Yes, we are! Thanks so much for commenting. I have been enjoying your poetry immensely.
You’re poetry has a philosophical feel to it. Stones and patience await our trail of curiosities and bend the stars to its must questionable mark.
Excellent poem.
Charlie, thank you. I am a bit of an armchair philosopher (aren’t we all?). Love the comment–you have a seed of a poem in there.

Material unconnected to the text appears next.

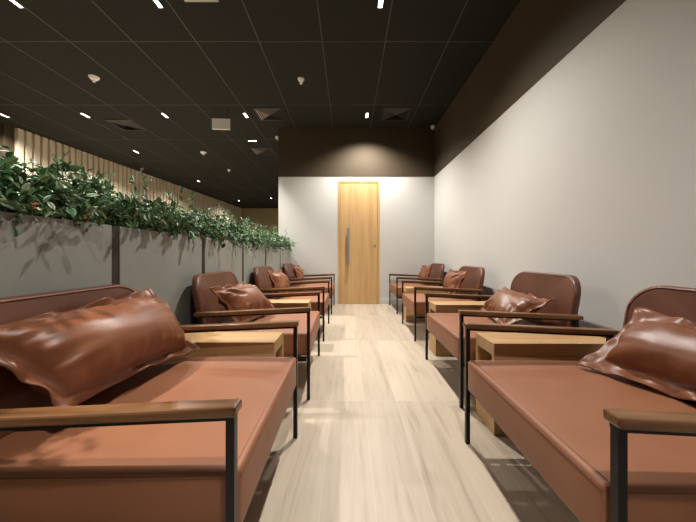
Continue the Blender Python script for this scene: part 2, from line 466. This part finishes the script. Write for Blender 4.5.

Why thank you. Most philosophers like us tend to build a nice puzzle for the future kids to hack into now. 🙂
Hahaha–that’s brilliant!
Brilliant at its most free cost is a generous rewarding friendship we have. 🙂
🙂 yep.
I like the way you decide for that line “only flesh comes together again” to sit alone because it has such depth in this poem that I was blown away when I read it, it made me think of sex and flesh healing and even resurrection, I don’t know why.
Great poem, Susan!
Wow, Joe. I was not sure why I did that. It just felt like it had to be alone. And you’re right–that line can suggest all those things, and says it most powerfully alone. Sometimes I am not sure how my poet-mind works, so I just let it play.
which proves you have great instincts, I usually don’t pay attention to a poem’s format, but this one begged to be looked at 🙂
Thanks again, Joe.
Something we don’t often consider.
Yeah–and I never would have, but for the prompt. I like the path this took, though.